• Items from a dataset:
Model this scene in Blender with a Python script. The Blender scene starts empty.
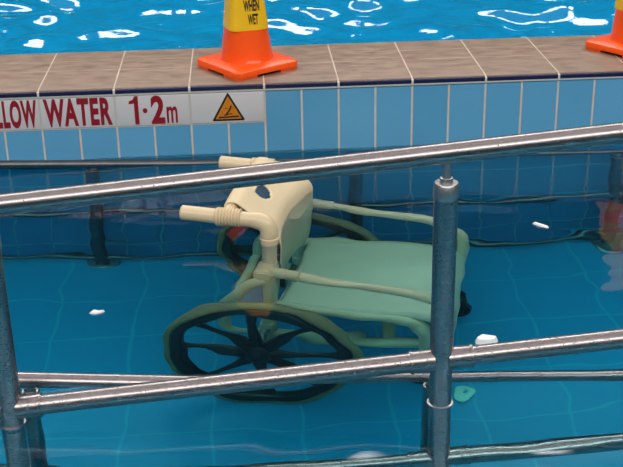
import bpy, bmesh, math, random
import numpy as np
from mathutils import Vector, Matrix, noise

random.seed(4)
sc = bpy.context.scene
COL = sc.collection
sc.view_settings.view_transform = 'Standard'
sc.view_settings.look = 'None'
PI = math.pi
T = .25            # one coping tile along the wall
WZ = -.24          # water level of the ramp pool (coping top is z = 0)
DW = .485          # depth of the dividing wall
FZ = -1.10         # floor of the ramp lane


def lin(r, g, b):
    f = lambda c: (c / 255 / 12.92) if c / 255 <= .04045 else ((c / 255 + .055) / 1.055) ** 2.4
    return (f(r), f(g), f(b), 1)


# ------------------------------------------------------------------ materials
class NT:
    def __init__(s, name):
        s.m = bpy.data.materials.new(name)
        s.m.use_nodes = True
        s.t = s.m.node_tree
        s.t.nodes.clear()
        s.out = s.t.nodes.new('ShaderNodeOutputMaterial')

    def n(s, typ, **kw):
        nd = s.t.nodes.new('ShaderNode' + typ)
        for k, v in kw.items():
            setattr(nd, k, v)
        return nd

    def set(s, nd, **kw):
        for k, v in kw.items():
            sock = nd.inputs[int(k[1:])] if k[0] == '_' and k[1:].isdigit() else nd.inputs[k.replace('_', ' ')]
            if isinstance(v, bpy.types.NodeSocket):
                s.t.links.new(v, sock)
            else:
                sock.default_value = v
        return nd

    def math(s, op, a, b=0.0, c=0.0, clamp=False):
        nd = s.n('Math', operation=op, use_clamp=clamp)
        s.set(nd, _0=a, _1=b, _2=c)
        return nd.outputs[0]

    def mix(s, f, a, b, blend='MIX'):
        nd = s.n('Mix', data_type='RGBA', blend_type=blend)
        s.set(nd, _0=f, _6=a, _7=b)
        return nd.outputs[2]

    def noise(s, vec, scale, detail=3, rough=.5):
        nd = s.n('TexNoise')
        s.set(nd, Scale=scale, Detail=detail, Roughness=rough)
        if vec is not None:
            s.set(nd, Vector=vec)
        return nd.outputs[0]

    def ramp(s, f, stops):
        nd = s.n('ValToRGB')
        e = nd.color_ramp.elements
        while len(e) < len(stops):
            e.new(.5)
        for i, (p, c) in enumerate(stops):
            e[i].position = p
            e[i].color = c if len(c) == 4 else (*c, 1)
        s.set(nd, Fac=f)
        return nd.outputs[0]

    def bump(s, h, strength=.2, dist=.01):
        nd = s.n('Bump')
        s.set(nd, Height=h, Strength=strength, Distance=dist)
        return nd.outputs[0]

    def pos(s):
        g = s.n('NewGeometry')
        x = s.n('SeparateXYZ')
        s.set(x, Vector=g.outputs['Position'])
        return g.outputs['Position'], x.outputs[0], x.outputs[1], x.outputs[2]

    def obj(s):
        return s.n('TexCoord').outputs['Object']

    def princ(s, **kw):
        nd = s.n('BsdfPrincipled')
        s.set(nd, **kw)
        s.t.links.new(nd.outputs[0], s.out.inputs[0])
        return nd

    def line(s, coord, period, offset, width):
        """1 on a grout line of the given width, 0 on the tile"""
        a = s.math('DIVIDE', s.math('SUBTRACT', coord, offset), period)
        f = s.math('FRACT', a)
        d = s.math('MULTIPLY', s.math('MINIMUM', f, s.math('SUBTRACT', 1.0, f)), period)
        mr = s.n('MapRange')
        s.set(mr, Value=d, _1=width * .5 - .0006, _2=width * .5 + .0006, _3=1.0, _4=0.0)
        return mr.outputs[0]

    def cell(s, coord, period, offset):
        return s.math('FLOOR', s.math('DIVIDE', s.math('SUBTRACT', coord, offset), period))


def simple(name, col, rough=.4, metallic=0.0, var=.12, scale=12, bump=0.0, bscale=80, **kw):
    k = NT(name)
    o = k.obj()
    n = k.noise(o, scale, 4)
    dark = tuple(c * (1 - var) for c in col[:3]) + (1,)
    light = tuple(min(1, c * (1 + var)) for c in col[:3]) + (1,)
    c = k.mix(n, dark, light)
    args = dict(Base_Color=c, Roughness=rough, Metallic=metallic)
    if bump:
        args['Normal'] = k.bump(k.noise(o, bscale, 3), bump, .004)
    args.update(kw)
    k.princ(**args)
    return k.m


def tile_wall():
    k = NT('blue_wall_tile')
    p, x, y, z = k.pos()
    lx = k.line(x, .125, 0, .0068)
    # upright tiles: first joint .012 under the coping, then every .25
    lz = k.line(z, .25, -.012, .010)
    # the row under the lettered tiles starts lower
    g = k.math('MAXIMUM', lx, lz)
    cx, cz = k.cell(x, .125, 0), k.cell(z, .25, -.012)
    wn = k.n('TexWhiteNoise', noise_dimensions='2D')
    cv = k.n('CombineXYZ')
    k.set(cv, _0=cx, _1=cz)
    k.set(wn, Vector=cv.outputs[0])
    base = k.mix(k.math('MULTIPLY', wn.outputs[0], .6), lin(80, 146, 184), lin(100, 162, 200))
    cloud = k.noise(p, 5, 4, .6)
    base = k.mix(k.math('MULTIPLY', cloud, .35), base, lin(104, 166, 200))
    grout = k.mix(k.noise(p, 30, 2), lin(214, 200, 188), lin(180, 166, 152))
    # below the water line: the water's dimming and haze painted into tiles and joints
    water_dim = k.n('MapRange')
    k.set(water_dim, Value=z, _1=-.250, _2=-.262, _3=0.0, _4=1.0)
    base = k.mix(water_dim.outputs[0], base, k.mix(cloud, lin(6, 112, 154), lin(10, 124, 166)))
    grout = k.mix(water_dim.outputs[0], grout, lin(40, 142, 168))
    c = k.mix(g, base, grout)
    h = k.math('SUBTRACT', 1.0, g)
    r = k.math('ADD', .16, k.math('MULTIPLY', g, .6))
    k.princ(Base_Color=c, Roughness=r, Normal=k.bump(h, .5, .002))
    return k.m


def tile_floor(name, c0, c1, grout, px=.25, py=.25, ox=.06, oy=-.05):
    k = NT(name)
    p, x, y, z = k.pos()
    g = k.math('MAXIMUM', k.line(x, px, ox, .009), k.line(y, py, oy, .009))
    cv = k.n('CombineXYZ')
    k.set(cv, _0=k.cell(x, px, ox), _1=k.cell(y, py, oy))
    wn = k.n('TexWhiteNoise', noise_dimensions='2D')
    k.set(wn, Vector=cv.outputs[0])
    b = k.mix(wn.outputs[0], c0, c1)
    b = k.mix(k.math('MULTIPLY', k.noise(p, 2.2, 3), .5), b, c0)
    k.princ(Base_Color=k.mix(g, b, grout), Roughness=.35)
    return k.m


def coping_mat():
    k = NT('tan_coping_tile')
    p, x, y, z = k.pos()
    jx = k.line(x, .25, 0, .0048)
    jy = k.math('MAXIMUM', k.line(y, 5, .235, .0035), k.line(y, 5, .36, .0022))
    wn = k.n('TexWhiteNoise', noise_dimensions='1D')
    k.set(wn, W=k.cell(x, .25, 0))
    mp = k.n('Mapping')
    k.set(mp, Vector=p, Scale=(4, 9, 4))
    st = k.noise(mp.outputs[0], 3, 5, .65)
    st = k.ramp(st, [(.3, (0, 0, 0)), (.72, (1, 1, 1))])
    b = k.mix(st, lin(116, 94, 78), lin(158, 131, 110))
    b = k.mix(k.math('MULTIPLY', wn.outputs[0], .25), b, lin(120, 98, 82))
    fine = k.noise(p, 140, 2)
    b = k.mix(k.math('MULTIPLY', fine, .25), b, lin(98, 80, 68))
    c = k.mix(k.math('MULTIPLY', jy, .55), b, lin(196, 178, 160))
    c = k.mix(k.math('MULTIPLY', jx, k.math('MULTIPLY_ADD', k.noise(p, 9, 3), 1.1, .2, clamp=True)), c, lin(208, 192, 174))
    h = k.math('ADD', k.math('MULTIPLY', k.math('SUBTRACT', 1.0, jx), 1.0), k.math('MULTIPLY', fine, .3))
    r = k.math('ADD', .30, k.math('MULTIPLY', st, .22))
    k.princ(Base_Color=c, Roughness=r, Normal=k.bump(h, .35, .003))
    return k.m


def navy_mat():
    k = NT('navy_edge_glaze')
    p, x, y, z = k.pos()
    jx = k.line(x, .25, 0, .007)
    low = k.math('LESS_THAN', z, -.0185)
    c = k.mix(jx, lin(26, 30, 66), lin(206, 196, 184))
    c = k.mix(low, c, lin(190, 186, 176))
    k.princ(Base_Color=c, Roughness=.25)
    return k.m


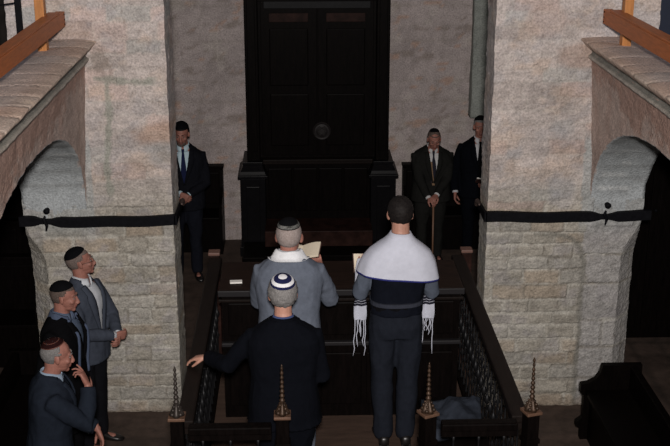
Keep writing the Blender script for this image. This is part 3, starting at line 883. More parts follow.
        ell(hb, (0, -0.014, 0.030), (0.0745, 0.094, 0.086), u=28, v=20)
        ell(hb, (0, 0.028, -0.020), (0.062, 0.066, 0.080), u=24, v=16)
        ell(hb, (0, 0.030, -0.068), (0.052, 0.054, 0.038))
        ell(hb, (0, 0.072, -0.092), (0.022, 0.020, 0.018))
        ell(hb, (0, 0.040, -0.088), (0.036, 0.045, 0.018))
        capsule(hb, [(0, 0.086, 0.020), (0, 0.101, -0.008), (0, 0.110, -0.030)], [0.007, 0.009, 0.012], 10)
        for sd in (-1, 1):
            ell(hb, (sd * 0.012, 0.104, -0.036), (0.009, 0.011, 0.008), u=10, v=8)
            ell(hb, (sd * 0.030, 0.080, 0.027), (0.026, 0.013, 0.008), u=12, v=8)
            ell(hb, (sd * 0.040, 0.066, -0.020), (0.022, 0.020, 0.018), u=12, v=8)
            ell(hb, (sd * 0.076, -0.006, -0.002), (0.010, 0.019, 0.031), Quaternion((0, 0, 1), sd * -0.45) @ Quaternion((1, 0, 0), 0.12), u=14, v=10)
            ell(hb, (sd * 0.074, 0.000, -0.026), (0.008, 0.010, 0.010), u=10, v=8)
        ell(hb, (0, 0.092, -0.056), (0.023, 0.010, 0.0055), u=14, v=8)
        ell(hb, (0, 0.090, -0.067), (0.020, 0.010, 0.0065), u=14, v=8)
        for v in hb.verts: v.co = HM @ v.co
        tmp = bpy.data.meshes.new('t'); hb.to_mesh(tmp); hb.free(); bm.from_mesh(tmp); bpy.data.meshes.remove(tmp)
        me = remesh(bm, 0.0056, 1, 'person')
        body = link_mesh('person', me, [s.skin, M['lips']], smooth=True)
        inv = HM.inverted()
        for p in me.polygons:
            c = inv @ p.center
            if c.y > 0.088 and abs(c.x) < 0.024 and -0.0725 < c.z < -0.052: p.material_index = 1
        tag(body, s.label, 'person')
        body.location = s.loc; body.rotation_euler = (0, 0, s.rz); body.scale = (s.h,) * 3
        s.body = body
        # eyes
        for sd in (-1, 1):
            e = nb(); ell(e, (sd * 0.030, 0.0800, 0.006), (0.011, 0.0085, 0.0048), u=12, v=8)
            n0_ = len(e.faces); ell(e, (sd * 0.030, 0.0865, 0.006), (0.0046, 0.0040, 0.0046), u=10, v=8)
            e.faces.ensure_lookup_table()
            for f in e.faces[n0_:]: f.material_index = 1
            for v in e.verts: v.co = HM @ v.co
            obj('eye', e, [M['eyewhite'], M['pupil']], body, True)
        return body
    def on_head(s, bm):
        for v in bm.verts: v.co = s.HM @ v.co
        return bm
    # ---- clothes
    def clothbody(s, bm, vox, name, m, fold=0.006, smooth=3, cut=None, fs=9):
        me = remesh(bm, vox, smooth, name)
        nrm = [v.normal.copy() for v in me.vertices]
        for v, vn in zip(me.vertices, nrm):
            c = v.co
            f = noise.noise(V((c.x * fs, c.y * fs, c.z * fs * 0.7)) + V((s.loc.x * 5, 0, 0))) + 0.6 * (1 - abs(noise.noise(V((c.x * 14, c.y * 14, c.z * 7)) + s.loc)) * 2.5)
            v.co = c + vn * fold * (f - 0.3)
        if cut:
            b = nb(); b.from_mesh(me)
            kill = [f for f in b.faces if cut(f.calc_center_median())]
            bmesh.ops.delete(b, geom=kill, context='FACES'); b.to_mesh(me); b.free()
        return link_mesh(name, me, m, s.body, True)
    def unwarp_front(s, z):  # y of the jacket front at height z
        for a, b in zip(JACKET, JACKET[1:]):
            if a[0] <= z <= b[0]:
                t = (z - a[0]) / (b[0] - a[0]); return (a[2] + (b[2] - a[2]) * t) * s.bulk + a[3]
        return 0.1
    def sleeves(s, bm, r=(0.066, 0.056, 0.043), back=0.0):
        for sd in (-1, 1):
            S, E, W = s.arms[sd][:3]; d = (W - E).normalized()
            capsule(bm, [s.warp((sd * 0.10, -0.014, s.sz - 0.01)), S, S.lerp(E, .5), E, E.lerp(W, .45)], [r[0] * .85, r[0] * .90, (r[0] + r[1]) / 2, r[1], (r[1] + r[2]) / 2], 16)
            tube(bm, [E.lerp(W, .4), W - d * (0.012 + back)], [(r[1] + r[2]) / 2, r[2]], 16)
    def jacket(s, m, hem=0.80, vee=1.12, vw=0.062, name='jacket', r=(0.066, 0.056, 0.043), lapel=True, fold=0.006, flare=0.0):
        bm = nb(); B = s.bulk
        rs = [q for q in JACKET if q[0] > hem + 0.03]
        first = (hem, JACKET[0][1] + flare, JACKET[0][2] + flare * .7, 0)
        ring_loft(bm, [[s.warp(p) for p in oring(rx * B, ry * B, z, yc)] for z, rx, ry, yc in [first] + rs])
        s.sleeves(bm, r)
        cut = None
        if vee:
            def cut(c):
                # undo the lean
                p = s.unwarp(c)
                if p.z < vee or p.z > 1.60 or p.y < 0.0: return False
                return abs(p.x) < vw * ((p.z - vee) / (1.46 - vee)) ** 0.9 and p.y > 0.03
        j = s.clothbody(bm, 0.0095, name, m, fold, cut=cut)
        # collar band at the back of the neck
        bm = nb(); rings = []
        for k in range(21):
            a = R(-62) + R(304) * k / 20  # open at the front
            a = PI / 2 + R(58) + R(244) * k / 20
            cx, cy = math.cos(a), math.sin(a)
            sec = []
            for rr, z in ((0.064, 1.462), (0.061, 1.500), (0.066, 1.508), (0.080, 1.490), (0.094, 1.462)):
                sec.append(s.warp((cx * rr * (1.12), cy * rr * 1.0 - 0.016 + (0.012 if cy > 0 else 0), z - 0.030 * max(cy, 0))))
            rings.append(sec)
        ring_loft(bm, rings); obj('collar', bm, m, j, True)
        if vee and lapel:
            for sd in (-1, 1):
                bm = nb(); A = []; n = 14
                for k in range(n + 1):
                    t = k / n; z = vee + (1.462 - vee) * t
                    xi = sd * (vw * max((z - vee) / (1.46 - vee), 0) ** 0.9 - 0.002)
                    w = 0.014 + 0.050 * ss(0, 0.72, t) * (1 - 0.9 * ss(0.80, 0.86, t)) + 0.030 * ss(0.82, 0.86, t)
                    yf = s.unwarp_front(z)
                    def yy(x): 
                        ax = 0.19 * B; return yf * max(0.0, 1 - (abs(x) / ax) ** 2.4) ** 0.42
                    row = []
                    for q, dz in ((0.0, 0.007), (0.5, 0.013), (1.0, 0.006), (1.0, -0.004), (0.0, -0.004)):
                        x = xi + sd * w * q; row.append(s.warp((x, yy(x) + dz + 0.004, z - 0.012 * q)))
                    A.append(row)
                ring_loft(bm, A); obj('lapel', bm, m, j, True)
        return j
    def unwarp(s, c):
        p = V(c)
        if s.lean or s.side:
            q = p.copy()
            for _ in range(6):
                q = q + (p - s.warp(q))
            return q
        return p
    def shirt(s, m=None, cuffs=True):
        m = m or M['shirt']; bm = nb(); B = s.bulk
        ring_loft(bm, [[s.warp(p) for p in oring(rx * B * 0.965 + 0.002, ry * B * 0.965 - 0.002, z, yc)] for z, rx, ry, yc in TORSO[1:-2]] )
        sh = s.clothbody(bm, 0.011, 'shirt', m, 0.002)
        bm = nb(); rings = []
        for k in range(25):
            a = PI / 2 + R(10) + R(340) * k / 24; cx, cy = math.cos(a), math.sin(a); sec = []
            fr = max(cy, 0)
            for rr, z in ((0.066, 1.452), (0.061, 1.515), (0.065, 1.520), (0.077, 1.478), (0.080, 1.452)):
                sec.append(s.warp((cx * rr, cy * rr - 0.014 + 0.012 * fr, z - 0.022 * fr)))
            rings.append(sec)
        ring_loft(bm, rings); obj('shirt_collar', bm, m, sh, True)
        if cuffs:
            for sd in (-1, 1):
                S, E, W = s.arms[sd][:3]; d = (W - E).normalized()
                bm = nb(); tube(bm, [W - d * 0.06, W + d * 0.008], 0.0335, 16); obj('cuff', bm, m, sh, True)
        return sh
    def tie(s, m):
        bm = nb(); rings = []
        for z, w, t in ((1.462, .017, .012), (1.435, .012, .012), (1.42, .013, .006), (1.30, .026, .005), (1.15, .036, .005), (1.08, .038, .005), (1.04, .004, .004)):
            yf = (s.unwarp_front(z) * 0.985 - 0.004) if z < 1.40 else (0.074 if z > 1.45 else 0.086)
            yf = max(yf, 0.070)
            rings.append([s.warp((x, yf + dy, z)) for x, dy in ((-w, 0), (-w * .6, t), (w * .6, t), (w, 0), (w, -0.008), (-w, -0.008))])
        ring_loft(bm, rings); obj('tie', bm, m, s.body, False)
    def trousers(s, m, w=1.0):
        bm = nb(); B = s.bulk
        ring_loft(bm, [oring(rx * B, ry * B, z) for z, rx, ry in ((0.80, .168, .108), (0.88, .176, .122), (0.98, .168, .120), (1.03, .163, .114))])
        for sd in (-1, 1):
            capsule(bm, [(sd * .086, 0, .86), (sd * .094 * s.kst(.66), .006, .66), (sd * .100 * s.kst(.48), .008, .48), (sd * .103 * s.kst(.28), -.004, .28), (sd * .105 * s.st, -.008, .085)],
                    [0.090 * B * w, 0.082 * B * w, 0.070 * w, 0.066 * w, 0.062 * w], 18)
        me_cut = lambda c: c.z < 0.045
        return s.clothbody(bm, 0.011, 'trousers', m, 0.007, cut=me_cut)
    def belt(s, m):
        bm = nb(); ring_loft(bm, [oring(.169 * s.bulk, .121 * s.bulk, 1.0), oring(.171 * s.bulk, .123 * s.bulk, 1.035)]); obj('belt', bm, m, s.body)
    def shoes(s):
        for sd in (-1, 1):
            bm = nb(); rings = []
            for y, w, zt in ((-0.085, .022, .06), (-0.070, .034, .075), (-0.02, .038, .085), (0.04, .042, .072), (0.10, .046, .052), (0.15, .040, .040), (0.185, .020, .028)):
                x0 = sd * (0.105 * s.st + 0.03 * cl(y / 0.18))
                rings.append([V((x0 + w * srt(math.cos(k * PI / 9), .8), y, max(0.002, zt * 0.5 + zt * 0.5 * srt(math.sin(k * PI / 9), .7)))) for k in range(18)])
            ring_loft(bm, rings); sh = obj('shoe', bm, M['shoe'], s.body, True)
            bm = nb(); box(bm, sd * 0.107 * s.st - 0.033, sd * 0.107 * s.st + 0.033, -0.085, -0.02, 0.0, 0.018, bev=0.004); obj('heel', bm, M['shoe'], sh)
    def hair(s, m, thick=0.010, front=0.052, top=0.072, nape=-0.062, bald=None, rough=0.004, side=-0.03):
        bm = nb(); ell(bm, (0, -0.016, 0.028), (0.0745 + thick, 0.094 + thick, 0.088 + thick), u=56, v=44)
        def dead(c):
            if c.z < nape: return True
            if c.y > 0.02 and c.z < top and c.y > front - 0.05 * cl((c.z - side) / 0.1): return True
            if c.y > front and c.z < top: return True
            if c.z < 0.035 and c.y > 0.004: return True
            if c.z < side and c.y > -0.028: return True                 # in front of and around the ear
            if abs(c.x) > 0.06 and -0.035 < c.z < 0.026 and -0.026 < c.y < 0.03: return True
            if bald and bald(c): return True
            return False
        kill = [f for f in bm.faces if dead(f.calc_center_median())]
        bmesh.ops.delete(bm, geom=kill, context='FACES')
        ex = bmesh.ops.extrude_face_region(bm, geom=list(bm.faces))
        for g_ in ex['geom']:
            if isinstance(g_, bmesh.types.BMVert): g_.co = V((0, -0.016, 0.028)) + (g_.co - V((0, -0.016, 0.028))) * 0.86
        for v in bm.verts:
            n = noise.noise(v.co * 60) + 0.7 * noise.noise(V((v.co.x * 160, v.co.y * 60, v.co.z * 50)))
            v.co += (v.co - V((0, -0.016, 0.028))).normalized() * n * rough
        s.on_head(bm); h = obj('hair', bm, m, s.body, True)
        bb = nb()
        for sd in (-1, 1):
            for k in range(6):
                t = k / 5; ell(bb, (sd * (0.014 + 0.034 * t), 0.0925 - 0.016 * t * t, 0.0295 + 0.004 * math.sin(t * 3)), (0.006, 0.004, 0.0035), u=8, v=6)
        s.on_head(bb); obj('eyebrows', bb, m, h, True)
        return h
    def kippah(s, mats, bands, ang=50, tilt=-28, off=0.013, name='kippah', yaw=0):
        """mats[i] is used up to bands[i] (fraction of the way from crown to brim)"""
        bm = nb(); n = 40; rn = 18; q = Matrix.Rotation(R(yaw), 3, 'Y') @ Matrix.Rotation(R(-tilt), 3, 'X')
        rx, ry, rz_ = 0.0745 + off, 0.094 + off, 0.087 + off
        C = V((0, -0.016, 0.028)); outer = []
        def surf(f, a, k):
            th = R(ang) * f; d = q @ V((math.sin(th) * math.cos(a), math.sin(th) * math.sin(a), math.cos(th)))
            t = 1 / math.sqrt((d.x / rx) ** 2 + (d.y / ry) ** 2 + (d.z / rz_) ** 2)
            return C + d * (t + k)
        rows = [[bm.verts.new(surf(max(r / rn, 0.001), a * 2 * PI / n, 0.004 * (1 - (r / rn) ** 4))) for a in range(n)] for r in range(rn + 1)]
        rows += [[bm.verts.new(surf(r / rn, a * 2 * PI / n, -0.006)) for a in range(n)] for r in range(rn, 0, -3)]
        for i in range(len(rows) - 1):
            for a in range(n):
                f = bm.faces.new((rows[i][a], rows[i][(a + 1) % n], rows[i + 1][(a + 1) % n], rows[i + 1][a]))
                fr = min((i + 0.5) / rn, 0.999); mi = 0
                for k, b in enumerate(bands):
                    mi = k
                    if fr < b: break
                f.material_index = mi
        bm.faces.new(rows[0][::-1])
        s.on_head(bm)
        return obj(name, bm, mats, s.body, True)
    def glasses(s, m):
        bm = nb()
        for sd in (-1, 1):
            pts = [(sd * 0.032 + 0.024 * math.cos(k * PI / 8), 0.103, 0.004 + 0.018 * math.sin(k * PI / 8)) for k in range(17)]
            tube(bm, pts, 0.0013, 6)
            tube(bm, [(sd * 0.056, 0.102, 0.008), (sd * 0.075, 0.06, 0.008), (sd * 0.081, 0.0, 0.006)], 0.0018, 6)
        tube(bm, [(-0.008, 0.104, 0.008), (0.008, 0.104, 0.008)], 0.0018, 6)
        s.on_head(bm); obj('glasses', bm, m, s.body, True)
    def world(s, p):
        c, sn = math.cos(s.rz), math.sin(s.rz); p = V(p) * s.h
        return s.loc + V((p.x * c - p.y * sn, p.x * sn + p.y * c, p.z))
    def local(s, w):
        d = V(w) - s.loc; c, sn = math.cos(s.rz), math.sin(s.rz)
        return V((d.x * c + d.y * sn, -d.x * sn + d.y * c, d.z)) / s.h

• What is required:
Write out each line of the listing above, exactly, from its first line to the line holding "the ramp lane", inclusive. Skip the pictures.

• Finished answer:
Model this scene in Blender with a Python script. The Blender scene starts empty.
import bpy, bmesh, math, random
import numpy as np
from mathutils import Vector, Matrix, noise

random.seed(4)
sc = bpy.context.scene
COL = sc.collection
sc.view_settings.view_transform = 'Standard'
sc.view_settings.look = 'None'
PI = math.pi
T = .25            # one coping tile along the wall
WZ = -.24          # water level of the ramp pool (coping top is z = 0)
DW = .485          # depth of the dividing wall
FZ = -1.10         # floor of the ramp lane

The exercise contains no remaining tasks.